Silvio Canapè veniva da Napoli. Mica vero che Torino ci accolse a braccia aperte, racconta. Ma dal sud, dicono quelli del nord, dalla fine dei ’60 arrivano giovani diversi da quelli di dieci anni prima, non sono più contadini analfabeti, sono stati a scuola. E poi ne arrivano anche dalla Germania, una seconda immigrazione. E ancora Corrado Montefalchesi, operaio manifesto, che in seguito diventò nostro consigliere regionale. Veniva dall’Umbria (oggi, dice, della mia regione non posso più essere orgoglioso); e poi parla della “nostra linea”, che fu più giusta, perché polemizzò con il sindacato, ma collaborando a costruire la straordinaria esperienza dei Consigli che Lotta Continua, molto presente a Torino, invece osteggiò.
Di Lotta Continua parla un suo militante illustre, in qualità di ex del collettivo studenti-operai: Giovanni De Luna, oggi storico autorevole. Dice Montefalchesi, tutto cambiò quando un dirigente del Pci (Renzi?), cui fu chiesto se stava con la Fiat o con gli operai, rispose: io sto con Marchionne. Mariangela Rosolen, invece, non era operaia, ma impiegata a Viale Marconi, la prima della categoria a ribellarsi e a scioperare. È stata anche deputata del Pci, adesso, mi dice, sono fuori da tutto. E poi dice la sua Gianni Marchetto, che da anni scrive un suo commentario politico che ricevo una volta alla settimana per e mail. Interviene anche Adriano Serafino: era segretario della Fim, che fu importante.
Viene data anche a me la parola, come manifesto, il solo intervento che non è né operaio né sindacalista né studentesco, né solo giornalistico. Una grande soddisfazione, di cui sono grata alla Fiom. (Ma se guardo al Manifesto Rivista dal ’69 e poi a lungo, un po’ ce lo siamo meritati: ci sono quasi esclusivamente cronache delle lotte operaie, (una su porto Torres firmata addirittura da Luigi Berlinguer), molte scritte dagli stessi operai. Un mio lunghissimo Rapporto sulla Fiat fu persino ripubblicato su Temps Moderns, la rivista di Sartre.

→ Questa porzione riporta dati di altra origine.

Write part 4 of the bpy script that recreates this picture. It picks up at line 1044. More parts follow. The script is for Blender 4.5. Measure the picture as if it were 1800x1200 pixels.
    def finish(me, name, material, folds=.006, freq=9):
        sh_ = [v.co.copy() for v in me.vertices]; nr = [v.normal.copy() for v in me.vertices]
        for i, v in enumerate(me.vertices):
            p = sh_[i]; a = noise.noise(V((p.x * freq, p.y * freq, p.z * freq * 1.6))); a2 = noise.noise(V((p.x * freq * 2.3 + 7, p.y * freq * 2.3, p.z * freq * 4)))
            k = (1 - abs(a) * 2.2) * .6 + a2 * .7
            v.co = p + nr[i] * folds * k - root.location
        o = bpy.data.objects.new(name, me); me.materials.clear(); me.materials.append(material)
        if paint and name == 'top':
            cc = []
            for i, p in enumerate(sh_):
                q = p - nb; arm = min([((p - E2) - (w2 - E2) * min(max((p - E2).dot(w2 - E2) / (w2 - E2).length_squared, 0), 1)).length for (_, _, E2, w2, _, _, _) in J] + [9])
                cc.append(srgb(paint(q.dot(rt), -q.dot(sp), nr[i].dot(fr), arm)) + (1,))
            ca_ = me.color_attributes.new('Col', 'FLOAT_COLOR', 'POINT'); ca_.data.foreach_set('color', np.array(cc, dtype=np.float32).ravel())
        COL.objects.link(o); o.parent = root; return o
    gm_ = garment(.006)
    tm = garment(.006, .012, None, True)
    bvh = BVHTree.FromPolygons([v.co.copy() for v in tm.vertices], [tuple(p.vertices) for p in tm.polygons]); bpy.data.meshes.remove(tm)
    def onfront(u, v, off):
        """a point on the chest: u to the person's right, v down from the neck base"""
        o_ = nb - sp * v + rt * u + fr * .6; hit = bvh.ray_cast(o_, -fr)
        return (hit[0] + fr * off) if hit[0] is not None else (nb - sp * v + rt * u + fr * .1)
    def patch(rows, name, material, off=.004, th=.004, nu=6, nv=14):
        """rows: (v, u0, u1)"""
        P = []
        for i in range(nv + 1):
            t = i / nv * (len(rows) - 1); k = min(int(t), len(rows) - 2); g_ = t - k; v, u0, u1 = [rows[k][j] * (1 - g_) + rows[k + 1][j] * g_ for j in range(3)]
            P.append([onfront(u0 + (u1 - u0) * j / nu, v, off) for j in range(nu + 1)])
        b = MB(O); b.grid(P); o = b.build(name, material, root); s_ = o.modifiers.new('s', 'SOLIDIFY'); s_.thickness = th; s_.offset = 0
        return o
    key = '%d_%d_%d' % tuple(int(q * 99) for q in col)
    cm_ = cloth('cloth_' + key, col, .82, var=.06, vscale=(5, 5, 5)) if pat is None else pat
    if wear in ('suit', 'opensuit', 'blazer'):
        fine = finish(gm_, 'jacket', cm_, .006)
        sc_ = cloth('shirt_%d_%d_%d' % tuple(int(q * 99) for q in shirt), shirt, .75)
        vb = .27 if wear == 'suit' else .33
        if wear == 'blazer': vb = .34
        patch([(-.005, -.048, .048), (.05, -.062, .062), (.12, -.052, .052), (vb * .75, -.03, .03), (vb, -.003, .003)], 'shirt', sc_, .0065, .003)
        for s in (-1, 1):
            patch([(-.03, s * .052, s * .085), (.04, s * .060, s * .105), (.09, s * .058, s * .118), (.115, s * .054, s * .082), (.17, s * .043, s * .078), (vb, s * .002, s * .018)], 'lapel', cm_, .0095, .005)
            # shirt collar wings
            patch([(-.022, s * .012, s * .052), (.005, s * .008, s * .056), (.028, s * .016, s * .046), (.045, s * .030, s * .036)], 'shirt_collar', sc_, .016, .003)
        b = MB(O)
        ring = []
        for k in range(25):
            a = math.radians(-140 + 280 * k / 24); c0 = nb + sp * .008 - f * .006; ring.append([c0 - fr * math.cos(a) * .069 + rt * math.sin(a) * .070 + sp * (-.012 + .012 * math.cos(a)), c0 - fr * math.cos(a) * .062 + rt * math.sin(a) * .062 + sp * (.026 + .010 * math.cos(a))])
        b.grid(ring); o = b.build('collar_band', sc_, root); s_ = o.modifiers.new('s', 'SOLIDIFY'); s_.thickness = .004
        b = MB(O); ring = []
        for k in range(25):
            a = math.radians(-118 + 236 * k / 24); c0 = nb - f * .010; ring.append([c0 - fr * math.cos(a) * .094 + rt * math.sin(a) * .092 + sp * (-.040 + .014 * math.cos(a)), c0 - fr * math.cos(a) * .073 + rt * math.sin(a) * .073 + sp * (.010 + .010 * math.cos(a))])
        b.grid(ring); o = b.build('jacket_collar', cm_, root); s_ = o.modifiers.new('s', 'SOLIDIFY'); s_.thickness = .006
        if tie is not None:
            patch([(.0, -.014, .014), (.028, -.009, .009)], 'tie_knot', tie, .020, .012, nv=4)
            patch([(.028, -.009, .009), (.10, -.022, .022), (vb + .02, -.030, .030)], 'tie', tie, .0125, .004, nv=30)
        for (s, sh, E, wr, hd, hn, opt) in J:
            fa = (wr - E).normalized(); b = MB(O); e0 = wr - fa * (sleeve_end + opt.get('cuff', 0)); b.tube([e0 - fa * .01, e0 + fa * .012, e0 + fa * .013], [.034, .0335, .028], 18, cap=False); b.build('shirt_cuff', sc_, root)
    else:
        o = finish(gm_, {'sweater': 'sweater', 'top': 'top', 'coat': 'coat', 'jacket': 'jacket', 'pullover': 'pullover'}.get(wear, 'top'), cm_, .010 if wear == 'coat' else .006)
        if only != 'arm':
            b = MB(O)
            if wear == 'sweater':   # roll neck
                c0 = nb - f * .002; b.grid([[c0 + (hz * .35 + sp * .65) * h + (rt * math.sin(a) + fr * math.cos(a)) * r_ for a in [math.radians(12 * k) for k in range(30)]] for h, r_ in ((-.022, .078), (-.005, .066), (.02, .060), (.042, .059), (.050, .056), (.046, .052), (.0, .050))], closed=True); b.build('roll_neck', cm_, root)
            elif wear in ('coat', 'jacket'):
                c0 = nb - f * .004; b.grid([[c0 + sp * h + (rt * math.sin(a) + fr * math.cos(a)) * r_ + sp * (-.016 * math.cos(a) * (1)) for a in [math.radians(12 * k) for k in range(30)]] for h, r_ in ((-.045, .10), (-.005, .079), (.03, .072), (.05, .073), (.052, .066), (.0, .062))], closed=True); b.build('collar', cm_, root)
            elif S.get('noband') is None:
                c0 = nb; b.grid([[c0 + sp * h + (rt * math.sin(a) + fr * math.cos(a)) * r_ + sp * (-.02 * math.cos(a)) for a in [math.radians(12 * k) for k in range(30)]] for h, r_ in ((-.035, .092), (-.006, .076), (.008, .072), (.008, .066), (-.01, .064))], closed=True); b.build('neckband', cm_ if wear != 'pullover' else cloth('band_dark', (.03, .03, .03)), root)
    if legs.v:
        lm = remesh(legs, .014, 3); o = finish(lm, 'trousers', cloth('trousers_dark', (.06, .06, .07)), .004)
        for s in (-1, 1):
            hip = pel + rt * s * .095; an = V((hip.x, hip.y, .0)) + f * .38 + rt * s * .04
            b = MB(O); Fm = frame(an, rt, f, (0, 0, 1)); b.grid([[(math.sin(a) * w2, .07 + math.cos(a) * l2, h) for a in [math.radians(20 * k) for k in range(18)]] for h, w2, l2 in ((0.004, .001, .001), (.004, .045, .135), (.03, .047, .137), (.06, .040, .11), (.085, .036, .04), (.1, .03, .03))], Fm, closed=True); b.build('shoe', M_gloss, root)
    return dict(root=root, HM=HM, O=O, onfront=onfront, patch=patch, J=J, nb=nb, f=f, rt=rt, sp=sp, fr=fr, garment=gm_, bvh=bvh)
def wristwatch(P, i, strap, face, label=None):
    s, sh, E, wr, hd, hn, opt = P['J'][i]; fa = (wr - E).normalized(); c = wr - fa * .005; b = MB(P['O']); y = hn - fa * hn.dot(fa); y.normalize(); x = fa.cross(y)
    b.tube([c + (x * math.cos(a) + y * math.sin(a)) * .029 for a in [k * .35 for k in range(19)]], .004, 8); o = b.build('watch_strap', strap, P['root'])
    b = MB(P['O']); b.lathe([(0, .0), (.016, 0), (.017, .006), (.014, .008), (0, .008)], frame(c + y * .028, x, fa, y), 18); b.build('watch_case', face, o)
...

L’ITALIA FECE SCUOLA: perché qui la Fiom, e poi sebbene all’inizio reticente, anche la Cgil, pur fra incomprensioni reciproche e contrasti, raccolse la spinta che veniva dal movimento degli studenti e quindi dalla “nuova sinistra”, e ne veicolò molte delle innovazioni. A differenza della Cgt francese che respinse gli studenti chiamandoli “figli di papà”, senza capire che si trattava di nuovi soggetti sociali antagonisti, quelli che poi furono chiamati “intellettuali proletarizzati”. Per questo il nostro ’68 e poi il nostro ’69 durò quasi dieci anni.
L’operazione più manipolatrice che si è verificata in occasione di questi cinquantenari intrecciati è di avere separato le due esperienze, per cercare di ridurre l’una a uno stupido antiautoritarismo contro il papà all’antica e il prof troppo rigido, e l’altro a una mera qualsiasi vicenda sindacale. Iniziative come quella presa dalla Fiom di Torino rendono giustizia, grazie alla testimonianza dei protagonisti, alla storia. Grazie Fiom.